Shark attacks around Réunion Island most often come from bull sharks, which can grow as long as 11 feet and weigh as much as 500 pounds. Bull sharks are aggressive and as a result, considered among the most dangerous shark species to humans, though great whites get far more press, as the National Wildlife Federation notes. Still, shark expert and podcast host Don Duane says the best course of action when it comes to shark attacks is to relax. 

"Your chances of getting bit by a shark are so low as to be meaningless," Duane says. In places like Réunion Island where attacks are more common, though, Duane says to avoid the water at dusk, dawn, or anywhere there's poor visibility. "Poor visibility means a bull shark can sneak up undetected," Duane adds, also known as a sneak attack, and "... that's how bull sharks like to roll," Duane says.

Should an attack happen, stop the bleeding

Should you be in a high-risk area and encounter a shark, it's best not to panic, try to look the creature in the eye as much as possible, and do what you can to make yourself appear bigger and more threatening, based on reporting from CNN. Or instead, if it seems to be just passing through the area, make yourself smaller so the shark will be less inclined to think of you as a worthy competitor. In the unlikely event there's a shark attack, don't play dead as is sometimes recommended when other creatures, like bears, attack humans. Instead, do everything you can to fight the shark off. If you are badly bitten, do whatever it takes to stop the bleeding.
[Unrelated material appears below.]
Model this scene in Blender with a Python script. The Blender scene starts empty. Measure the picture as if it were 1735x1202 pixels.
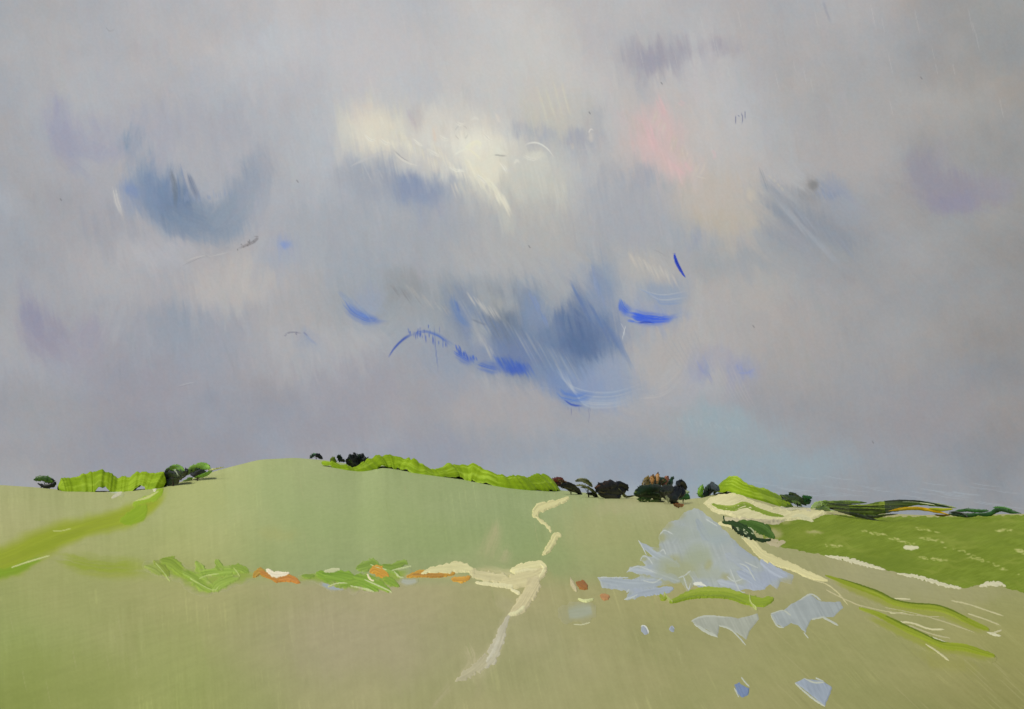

"If the bite is serious, and there's a lot of blood, your absolute first move should be trying to stop the bleeding by any means possible," Duane says. Surfers will sometimes make their own tourniquet out of the nylon leash that connects the surfboard to their ankle, Duane explains. Other surfers also now carry prefabricated tourniquets, just in case. Either way, "... the main thing is speed — if a shark opens your femoral artery, and that does happen, you can lose enough blood in a minute to pass out," Duane says. After a bite, you can lose enough blood to die in only three minutes, he continues.